Alluding to the findings of the royal commission, Mr Hayne told the CPD roundtable: "As recent events in the financial services industry should have shown, the notion of 'non-financial' risks can be very misleading."
He said companies might take the view that the size and global nature of global warming – which is predominantly caused by the burning of fossil fuels, and the resulting emission of carbon dioxide into the atmosphere – left them helpless to act. But he said this excuse would not stand up under the law.
"A response often seen in Australian political discourse is that 'The issue is large; Australia is comparatively small; nothing we do will affect the outcome if the big emitters do not act.' That is, the response is, 'We can do nothing that will help.'
"By making that response, we are persuading ourselves that we are helpless," Mr Hayne said.
"Helplessness is then coupled with short-termism. At the national level, short-termism is expressed as: 'Doing something now will have adverse effects on employment in some part or parts of the country. That would be bad for the national economy. Therefore, we will do nothing.'"
He said directors must not be distracted by the "framing of the political debates", urging them instead to look at standards set out by the international business-led Task Force on Climate-related Financial Disclosures, which has been endorsed by Australian regulators.
Mr Hayne's remarks were made at a closed roundtable discussion hosted by the Centre for Policy Development late last month in Sydney. Also present were RBA deputy governor Guy Debelle, Bank of England executive director Sarah Breeden, APRA executive board member Geoff Summerhayes, and ASIC commissioner John Price.
Representatives from big business, including ANZ, Macquarie, QBE, AustralianSuper, Coles and UBS, were also present.
Government representatives who attended were from the Department of Environment and Energy, the Department of Prime Minister and Cabinet, and Treasury. Greg Combet, the Labor environment minister who oversaw the Gillard government's short-lived carbon tax, was also present in his capacity as chairman of industry super-owned fund management colossus IFM Investors.
The roundtable concluded: "First, the climate crisis is upon us, and decision-makers across the Australian economy have a clear and increasing obligation to address the risks and opportunities it presents. It is clear climate change is a ratcheting risk, a trend change that is highly interactive, systemic and irreversible, and one which will impact every aspect of Australian society.
"History is no guide to its future impacts, meaning that forward-looking scenario analysis is needed to manage the physical and transition risks it will generate. Australia’s economy and financial system is particularly exposed given the significant physical risks the country faces and its profile as a commodity exporter. Australian business is at increasing risk of retaliatory action from other countries because of a perceived view that Australia is not pulling its weight when it comes to reducing emissions."

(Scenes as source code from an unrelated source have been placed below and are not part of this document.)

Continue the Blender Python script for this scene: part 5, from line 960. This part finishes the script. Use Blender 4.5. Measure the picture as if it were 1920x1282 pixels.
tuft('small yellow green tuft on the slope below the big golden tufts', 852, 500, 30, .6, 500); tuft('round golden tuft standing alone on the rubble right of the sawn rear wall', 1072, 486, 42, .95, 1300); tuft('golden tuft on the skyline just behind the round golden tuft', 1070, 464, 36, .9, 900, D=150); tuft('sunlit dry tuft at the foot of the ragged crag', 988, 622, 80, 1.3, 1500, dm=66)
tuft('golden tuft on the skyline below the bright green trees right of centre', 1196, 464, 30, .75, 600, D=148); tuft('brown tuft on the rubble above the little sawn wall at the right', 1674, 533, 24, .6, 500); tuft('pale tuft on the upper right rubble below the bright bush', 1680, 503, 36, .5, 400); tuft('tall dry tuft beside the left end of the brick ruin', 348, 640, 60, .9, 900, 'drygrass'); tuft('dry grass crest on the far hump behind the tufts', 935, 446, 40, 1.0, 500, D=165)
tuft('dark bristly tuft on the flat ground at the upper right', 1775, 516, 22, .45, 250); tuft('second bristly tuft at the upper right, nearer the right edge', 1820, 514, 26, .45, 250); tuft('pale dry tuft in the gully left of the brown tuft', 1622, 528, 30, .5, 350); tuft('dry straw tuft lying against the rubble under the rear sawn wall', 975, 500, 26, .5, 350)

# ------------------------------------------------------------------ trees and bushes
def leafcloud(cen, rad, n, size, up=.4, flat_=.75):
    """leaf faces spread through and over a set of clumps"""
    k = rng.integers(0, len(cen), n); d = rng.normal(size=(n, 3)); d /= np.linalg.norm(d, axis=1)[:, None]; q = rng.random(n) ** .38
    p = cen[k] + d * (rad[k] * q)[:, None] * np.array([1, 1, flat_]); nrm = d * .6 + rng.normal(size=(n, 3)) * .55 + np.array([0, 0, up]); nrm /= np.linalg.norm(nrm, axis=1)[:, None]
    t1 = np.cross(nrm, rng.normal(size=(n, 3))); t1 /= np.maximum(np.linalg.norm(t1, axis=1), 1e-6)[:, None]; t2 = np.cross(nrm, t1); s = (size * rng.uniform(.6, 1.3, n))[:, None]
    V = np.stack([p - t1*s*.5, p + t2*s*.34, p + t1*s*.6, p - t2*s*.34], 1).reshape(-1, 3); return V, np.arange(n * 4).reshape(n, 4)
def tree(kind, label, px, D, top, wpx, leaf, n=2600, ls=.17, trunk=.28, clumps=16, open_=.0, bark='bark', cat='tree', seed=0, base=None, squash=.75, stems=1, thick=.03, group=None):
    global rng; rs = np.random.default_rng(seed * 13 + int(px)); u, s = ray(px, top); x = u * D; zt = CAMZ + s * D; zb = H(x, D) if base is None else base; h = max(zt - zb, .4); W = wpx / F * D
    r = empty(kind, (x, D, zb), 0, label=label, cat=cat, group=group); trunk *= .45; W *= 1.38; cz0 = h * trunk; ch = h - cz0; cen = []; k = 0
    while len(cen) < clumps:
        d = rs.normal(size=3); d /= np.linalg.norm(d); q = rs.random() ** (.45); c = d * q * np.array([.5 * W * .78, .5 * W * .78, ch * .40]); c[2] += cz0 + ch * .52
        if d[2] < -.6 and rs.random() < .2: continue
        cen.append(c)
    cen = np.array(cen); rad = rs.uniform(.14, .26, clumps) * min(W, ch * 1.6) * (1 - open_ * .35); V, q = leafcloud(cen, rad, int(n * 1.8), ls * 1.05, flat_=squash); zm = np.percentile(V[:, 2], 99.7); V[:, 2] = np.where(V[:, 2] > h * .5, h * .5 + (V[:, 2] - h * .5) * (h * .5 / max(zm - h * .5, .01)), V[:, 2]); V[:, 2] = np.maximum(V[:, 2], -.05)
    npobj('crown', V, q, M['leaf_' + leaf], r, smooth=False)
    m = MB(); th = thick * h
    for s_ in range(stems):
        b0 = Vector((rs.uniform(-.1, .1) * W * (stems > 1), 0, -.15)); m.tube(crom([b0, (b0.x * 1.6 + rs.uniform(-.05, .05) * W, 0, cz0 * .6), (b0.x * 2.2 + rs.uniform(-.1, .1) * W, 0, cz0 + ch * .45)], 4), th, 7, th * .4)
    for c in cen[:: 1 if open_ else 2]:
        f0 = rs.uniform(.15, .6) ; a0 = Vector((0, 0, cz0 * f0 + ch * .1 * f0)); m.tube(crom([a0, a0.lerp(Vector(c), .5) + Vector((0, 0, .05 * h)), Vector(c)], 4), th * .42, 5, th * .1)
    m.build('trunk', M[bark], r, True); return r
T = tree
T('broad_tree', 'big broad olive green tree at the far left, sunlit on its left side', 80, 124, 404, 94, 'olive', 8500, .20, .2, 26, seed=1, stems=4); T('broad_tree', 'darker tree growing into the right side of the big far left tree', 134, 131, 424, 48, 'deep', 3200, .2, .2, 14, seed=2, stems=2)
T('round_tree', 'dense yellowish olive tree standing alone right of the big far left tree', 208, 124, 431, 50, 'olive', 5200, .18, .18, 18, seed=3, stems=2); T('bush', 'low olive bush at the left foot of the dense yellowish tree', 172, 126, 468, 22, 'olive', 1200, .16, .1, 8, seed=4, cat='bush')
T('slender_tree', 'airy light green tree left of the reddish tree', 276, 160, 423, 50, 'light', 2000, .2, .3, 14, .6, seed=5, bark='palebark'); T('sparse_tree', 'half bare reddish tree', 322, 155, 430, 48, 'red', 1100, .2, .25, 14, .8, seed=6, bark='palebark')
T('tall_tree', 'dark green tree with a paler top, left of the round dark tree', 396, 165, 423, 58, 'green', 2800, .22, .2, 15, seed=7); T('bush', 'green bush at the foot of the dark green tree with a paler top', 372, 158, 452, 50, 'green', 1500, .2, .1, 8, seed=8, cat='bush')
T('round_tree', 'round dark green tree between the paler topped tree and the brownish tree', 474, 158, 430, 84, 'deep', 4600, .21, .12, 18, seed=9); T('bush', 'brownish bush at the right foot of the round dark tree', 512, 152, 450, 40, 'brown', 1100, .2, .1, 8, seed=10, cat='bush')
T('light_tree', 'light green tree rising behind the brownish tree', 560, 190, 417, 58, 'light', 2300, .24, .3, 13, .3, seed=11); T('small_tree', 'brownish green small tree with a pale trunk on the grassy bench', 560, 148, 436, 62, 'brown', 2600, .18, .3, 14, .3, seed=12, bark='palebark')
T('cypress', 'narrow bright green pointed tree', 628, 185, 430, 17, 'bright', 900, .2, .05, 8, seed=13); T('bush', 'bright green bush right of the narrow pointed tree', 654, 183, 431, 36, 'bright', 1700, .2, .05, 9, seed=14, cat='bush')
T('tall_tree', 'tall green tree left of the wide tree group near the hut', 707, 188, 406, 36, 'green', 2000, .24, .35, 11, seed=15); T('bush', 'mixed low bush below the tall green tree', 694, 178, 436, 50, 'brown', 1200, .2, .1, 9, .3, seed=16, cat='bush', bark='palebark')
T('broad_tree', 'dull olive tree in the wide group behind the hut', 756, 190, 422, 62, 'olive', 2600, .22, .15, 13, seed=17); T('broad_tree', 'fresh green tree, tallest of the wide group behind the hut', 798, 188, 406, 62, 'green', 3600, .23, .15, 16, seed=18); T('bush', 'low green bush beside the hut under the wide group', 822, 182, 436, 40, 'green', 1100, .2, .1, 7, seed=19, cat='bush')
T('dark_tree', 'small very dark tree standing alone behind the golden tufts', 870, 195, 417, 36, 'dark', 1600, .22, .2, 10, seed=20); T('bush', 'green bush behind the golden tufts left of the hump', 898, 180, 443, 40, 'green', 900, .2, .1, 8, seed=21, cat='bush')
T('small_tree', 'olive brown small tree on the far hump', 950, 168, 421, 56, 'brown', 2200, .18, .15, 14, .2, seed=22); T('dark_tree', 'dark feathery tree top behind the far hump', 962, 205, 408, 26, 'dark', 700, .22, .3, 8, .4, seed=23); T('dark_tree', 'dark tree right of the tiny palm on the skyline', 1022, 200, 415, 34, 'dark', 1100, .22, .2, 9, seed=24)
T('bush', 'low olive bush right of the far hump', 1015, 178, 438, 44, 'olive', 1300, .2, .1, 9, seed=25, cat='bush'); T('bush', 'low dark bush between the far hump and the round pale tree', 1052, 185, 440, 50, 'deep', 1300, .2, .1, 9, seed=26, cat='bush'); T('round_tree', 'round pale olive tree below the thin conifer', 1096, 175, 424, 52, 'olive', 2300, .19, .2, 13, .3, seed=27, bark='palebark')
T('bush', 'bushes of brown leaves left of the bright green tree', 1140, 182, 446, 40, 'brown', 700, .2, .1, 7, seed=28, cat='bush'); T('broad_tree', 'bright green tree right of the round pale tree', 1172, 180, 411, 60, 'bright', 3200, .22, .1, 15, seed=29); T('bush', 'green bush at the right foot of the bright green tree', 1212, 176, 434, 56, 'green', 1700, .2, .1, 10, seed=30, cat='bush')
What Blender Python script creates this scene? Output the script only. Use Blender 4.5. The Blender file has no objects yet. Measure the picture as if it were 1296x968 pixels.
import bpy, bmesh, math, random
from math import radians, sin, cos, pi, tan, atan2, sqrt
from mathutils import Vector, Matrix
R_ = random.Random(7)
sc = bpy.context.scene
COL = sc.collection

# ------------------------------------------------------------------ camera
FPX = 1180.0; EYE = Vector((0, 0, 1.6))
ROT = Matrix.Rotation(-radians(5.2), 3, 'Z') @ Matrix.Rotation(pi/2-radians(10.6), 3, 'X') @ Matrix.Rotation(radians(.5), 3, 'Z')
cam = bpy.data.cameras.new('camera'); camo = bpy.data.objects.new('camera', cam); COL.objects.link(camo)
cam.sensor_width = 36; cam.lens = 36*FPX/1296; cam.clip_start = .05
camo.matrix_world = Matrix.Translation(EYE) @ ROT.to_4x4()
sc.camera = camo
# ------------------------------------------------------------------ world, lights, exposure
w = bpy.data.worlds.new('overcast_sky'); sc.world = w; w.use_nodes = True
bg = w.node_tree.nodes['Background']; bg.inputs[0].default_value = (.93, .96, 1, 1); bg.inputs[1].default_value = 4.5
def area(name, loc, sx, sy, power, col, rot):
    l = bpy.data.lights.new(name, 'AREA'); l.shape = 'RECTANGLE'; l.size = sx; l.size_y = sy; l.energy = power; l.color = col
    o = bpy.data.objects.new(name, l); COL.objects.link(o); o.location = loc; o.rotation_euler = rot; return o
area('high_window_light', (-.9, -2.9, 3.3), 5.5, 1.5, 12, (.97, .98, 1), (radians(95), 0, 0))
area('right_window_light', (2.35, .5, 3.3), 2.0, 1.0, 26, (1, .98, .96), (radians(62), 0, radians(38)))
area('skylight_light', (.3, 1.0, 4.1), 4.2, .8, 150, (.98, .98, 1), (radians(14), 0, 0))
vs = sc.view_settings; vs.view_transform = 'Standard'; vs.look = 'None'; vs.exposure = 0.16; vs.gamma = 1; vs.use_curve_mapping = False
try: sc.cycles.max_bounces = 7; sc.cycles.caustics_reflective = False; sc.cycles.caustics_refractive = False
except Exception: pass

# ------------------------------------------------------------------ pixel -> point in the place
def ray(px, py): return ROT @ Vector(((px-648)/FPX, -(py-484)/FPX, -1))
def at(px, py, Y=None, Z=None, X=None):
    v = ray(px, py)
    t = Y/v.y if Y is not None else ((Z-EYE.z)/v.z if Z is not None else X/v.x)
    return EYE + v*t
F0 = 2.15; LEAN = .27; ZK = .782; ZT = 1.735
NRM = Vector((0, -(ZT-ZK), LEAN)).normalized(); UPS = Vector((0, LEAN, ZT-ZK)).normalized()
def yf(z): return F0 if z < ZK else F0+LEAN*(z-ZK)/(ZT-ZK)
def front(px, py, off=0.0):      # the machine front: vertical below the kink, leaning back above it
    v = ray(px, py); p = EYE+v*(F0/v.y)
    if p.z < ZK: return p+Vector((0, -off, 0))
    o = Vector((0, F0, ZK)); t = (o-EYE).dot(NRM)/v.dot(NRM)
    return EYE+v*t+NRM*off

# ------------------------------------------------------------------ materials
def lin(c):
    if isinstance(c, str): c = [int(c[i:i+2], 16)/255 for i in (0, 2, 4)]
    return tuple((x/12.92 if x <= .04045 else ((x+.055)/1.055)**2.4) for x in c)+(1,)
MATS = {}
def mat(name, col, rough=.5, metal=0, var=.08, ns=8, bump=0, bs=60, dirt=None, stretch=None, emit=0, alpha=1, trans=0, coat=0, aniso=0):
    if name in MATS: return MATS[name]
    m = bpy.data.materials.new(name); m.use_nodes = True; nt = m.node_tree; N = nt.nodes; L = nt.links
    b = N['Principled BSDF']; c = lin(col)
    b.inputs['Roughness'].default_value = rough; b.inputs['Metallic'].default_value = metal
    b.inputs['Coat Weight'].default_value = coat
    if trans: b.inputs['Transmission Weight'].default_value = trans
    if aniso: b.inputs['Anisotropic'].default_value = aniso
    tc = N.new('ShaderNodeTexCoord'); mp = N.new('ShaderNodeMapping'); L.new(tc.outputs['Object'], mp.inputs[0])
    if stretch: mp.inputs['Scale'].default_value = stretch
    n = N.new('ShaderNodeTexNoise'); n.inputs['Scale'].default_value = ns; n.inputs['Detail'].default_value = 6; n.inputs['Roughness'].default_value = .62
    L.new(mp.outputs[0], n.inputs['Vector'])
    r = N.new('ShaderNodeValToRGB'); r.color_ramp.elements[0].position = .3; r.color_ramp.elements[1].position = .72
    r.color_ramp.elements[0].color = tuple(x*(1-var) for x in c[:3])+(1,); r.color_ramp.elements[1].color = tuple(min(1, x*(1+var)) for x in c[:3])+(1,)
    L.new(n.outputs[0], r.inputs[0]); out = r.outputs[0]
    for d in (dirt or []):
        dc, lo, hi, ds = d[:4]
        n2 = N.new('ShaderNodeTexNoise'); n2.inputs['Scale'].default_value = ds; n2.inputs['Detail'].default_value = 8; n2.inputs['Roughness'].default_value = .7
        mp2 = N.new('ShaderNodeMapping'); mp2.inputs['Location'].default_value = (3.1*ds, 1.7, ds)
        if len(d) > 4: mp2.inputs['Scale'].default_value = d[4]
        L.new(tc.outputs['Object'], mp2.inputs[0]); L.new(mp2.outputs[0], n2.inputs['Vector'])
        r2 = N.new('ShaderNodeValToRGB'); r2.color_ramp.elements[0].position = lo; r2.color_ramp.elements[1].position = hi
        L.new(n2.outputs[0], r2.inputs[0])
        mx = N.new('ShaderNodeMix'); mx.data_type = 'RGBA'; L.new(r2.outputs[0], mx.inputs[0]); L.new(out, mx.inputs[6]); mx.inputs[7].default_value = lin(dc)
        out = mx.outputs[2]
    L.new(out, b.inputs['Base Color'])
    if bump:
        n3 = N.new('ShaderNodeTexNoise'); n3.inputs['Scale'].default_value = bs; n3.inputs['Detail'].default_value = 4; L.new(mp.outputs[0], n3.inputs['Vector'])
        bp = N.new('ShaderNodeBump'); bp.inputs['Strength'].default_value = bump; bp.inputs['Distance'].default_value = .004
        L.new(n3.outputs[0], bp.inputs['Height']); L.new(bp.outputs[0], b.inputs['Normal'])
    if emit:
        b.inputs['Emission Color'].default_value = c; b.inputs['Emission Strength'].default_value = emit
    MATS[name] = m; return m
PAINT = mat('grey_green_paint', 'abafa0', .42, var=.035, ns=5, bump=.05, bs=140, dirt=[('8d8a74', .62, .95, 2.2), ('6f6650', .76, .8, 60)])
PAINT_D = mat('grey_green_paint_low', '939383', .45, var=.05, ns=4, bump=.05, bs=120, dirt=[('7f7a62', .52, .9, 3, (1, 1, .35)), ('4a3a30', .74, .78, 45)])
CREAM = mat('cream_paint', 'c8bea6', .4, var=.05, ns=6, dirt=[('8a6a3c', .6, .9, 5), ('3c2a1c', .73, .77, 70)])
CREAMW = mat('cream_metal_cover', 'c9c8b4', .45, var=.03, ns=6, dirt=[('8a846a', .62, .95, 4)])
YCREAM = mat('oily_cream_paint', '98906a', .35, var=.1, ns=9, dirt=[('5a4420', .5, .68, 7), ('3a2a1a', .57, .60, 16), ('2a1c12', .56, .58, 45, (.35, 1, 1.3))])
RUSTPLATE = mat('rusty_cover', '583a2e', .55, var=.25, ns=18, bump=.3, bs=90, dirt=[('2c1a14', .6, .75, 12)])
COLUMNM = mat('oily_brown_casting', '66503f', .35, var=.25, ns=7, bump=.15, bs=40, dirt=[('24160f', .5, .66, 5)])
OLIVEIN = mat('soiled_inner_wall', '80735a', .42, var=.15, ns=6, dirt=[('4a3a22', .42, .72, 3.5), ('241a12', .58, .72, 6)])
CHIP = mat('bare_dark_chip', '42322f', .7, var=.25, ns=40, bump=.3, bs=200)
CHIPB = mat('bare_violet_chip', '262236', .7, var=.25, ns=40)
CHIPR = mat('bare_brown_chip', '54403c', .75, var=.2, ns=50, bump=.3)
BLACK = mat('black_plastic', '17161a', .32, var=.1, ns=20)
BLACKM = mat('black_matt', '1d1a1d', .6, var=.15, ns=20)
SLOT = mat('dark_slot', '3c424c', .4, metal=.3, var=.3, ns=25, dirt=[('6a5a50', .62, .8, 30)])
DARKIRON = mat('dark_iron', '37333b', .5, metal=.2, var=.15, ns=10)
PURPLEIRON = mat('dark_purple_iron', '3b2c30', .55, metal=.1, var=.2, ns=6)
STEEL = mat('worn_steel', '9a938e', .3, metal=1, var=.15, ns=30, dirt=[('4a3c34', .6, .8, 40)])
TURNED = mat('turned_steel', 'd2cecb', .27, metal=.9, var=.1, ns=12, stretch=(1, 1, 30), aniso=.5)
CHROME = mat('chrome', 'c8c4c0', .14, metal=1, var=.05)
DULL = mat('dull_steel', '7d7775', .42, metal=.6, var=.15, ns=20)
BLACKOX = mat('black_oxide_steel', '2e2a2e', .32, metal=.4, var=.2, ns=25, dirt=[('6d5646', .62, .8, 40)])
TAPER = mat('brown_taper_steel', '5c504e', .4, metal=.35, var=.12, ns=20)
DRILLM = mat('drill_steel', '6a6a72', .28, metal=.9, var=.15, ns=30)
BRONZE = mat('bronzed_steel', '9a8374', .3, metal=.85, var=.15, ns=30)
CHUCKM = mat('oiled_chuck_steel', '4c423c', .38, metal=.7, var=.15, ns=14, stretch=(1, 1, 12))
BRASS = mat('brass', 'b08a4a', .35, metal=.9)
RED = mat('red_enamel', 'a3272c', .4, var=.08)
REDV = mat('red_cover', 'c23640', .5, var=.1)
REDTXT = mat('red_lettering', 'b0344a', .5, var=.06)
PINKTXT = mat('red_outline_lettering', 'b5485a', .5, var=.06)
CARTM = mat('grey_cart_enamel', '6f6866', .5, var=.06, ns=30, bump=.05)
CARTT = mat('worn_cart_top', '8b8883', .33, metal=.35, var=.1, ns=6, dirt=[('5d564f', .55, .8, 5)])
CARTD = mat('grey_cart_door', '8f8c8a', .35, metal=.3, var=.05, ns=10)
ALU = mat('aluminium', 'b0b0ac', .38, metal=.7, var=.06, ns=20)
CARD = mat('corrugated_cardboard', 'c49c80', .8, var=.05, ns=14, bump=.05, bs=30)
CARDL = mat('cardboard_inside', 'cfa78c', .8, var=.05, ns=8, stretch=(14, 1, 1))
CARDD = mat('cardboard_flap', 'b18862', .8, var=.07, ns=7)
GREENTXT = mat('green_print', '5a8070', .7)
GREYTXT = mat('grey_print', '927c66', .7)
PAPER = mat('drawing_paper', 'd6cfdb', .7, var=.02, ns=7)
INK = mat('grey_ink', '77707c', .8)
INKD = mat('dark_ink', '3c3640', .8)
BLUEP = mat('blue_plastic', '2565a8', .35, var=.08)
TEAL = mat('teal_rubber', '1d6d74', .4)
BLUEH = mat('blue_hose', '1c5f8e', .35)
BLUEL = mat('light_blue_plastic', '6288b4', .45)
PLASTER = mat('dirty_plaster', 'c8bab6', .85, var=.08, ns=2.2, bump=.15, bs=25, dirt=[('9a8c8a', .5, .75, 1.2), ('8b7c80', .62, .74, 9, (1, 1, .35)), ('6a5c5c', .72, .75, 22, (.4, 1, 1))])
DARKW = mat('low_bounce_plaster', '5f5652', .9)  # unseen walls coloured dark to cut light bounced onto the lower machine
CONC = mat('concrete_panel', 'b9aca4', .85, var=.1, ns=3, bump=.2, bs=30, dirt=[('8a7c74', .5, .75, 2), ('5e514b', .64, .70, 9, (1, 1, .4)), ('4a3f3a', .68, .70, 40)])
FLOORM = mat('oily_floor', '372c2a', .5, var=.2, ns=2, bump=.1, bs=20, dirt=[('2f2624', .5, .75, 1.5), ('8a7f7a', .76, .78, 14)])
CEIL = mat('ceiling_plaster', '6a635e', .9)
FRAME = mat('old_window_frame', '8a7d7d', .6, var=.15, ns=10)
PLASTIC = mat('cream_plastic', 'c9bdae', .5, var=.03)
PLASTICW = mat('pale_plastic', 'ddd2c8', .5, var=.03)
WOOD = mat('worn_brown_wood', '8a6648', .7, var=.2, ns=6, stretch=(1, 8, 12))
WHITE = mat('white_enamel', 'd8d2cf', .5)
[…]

The conclusions from the roundtable were prepared by the CPD and are not meant to represent individual policy positions of the participants.

Madrid meeting
The release of Mr Hayne's remarks coincide with the second week of the United Nations COP25 meeting in Madrid, at which government ministers from around the world, including Energy Minister Angus Taylor, will discuss details of the Paris climate agreement including potential carbon trading rules, and the use of Kyoto carryover credits.
The government confirmed on the weekend that it intends to use Kyoto carryover credits – that is, credits from its over-achievement of emissions goals under the Kyoto protocol – to meet its Paris goals. In real terms, that means Australia's emissions by 2030 will be 16 per cent below 2005 levels, not the 26 to 28 per cent below set out in the Paris agreement.
The Paris agreement does not mention the use of Kyoto carryover credits, and many nations are pushing for the practice to be formally banned.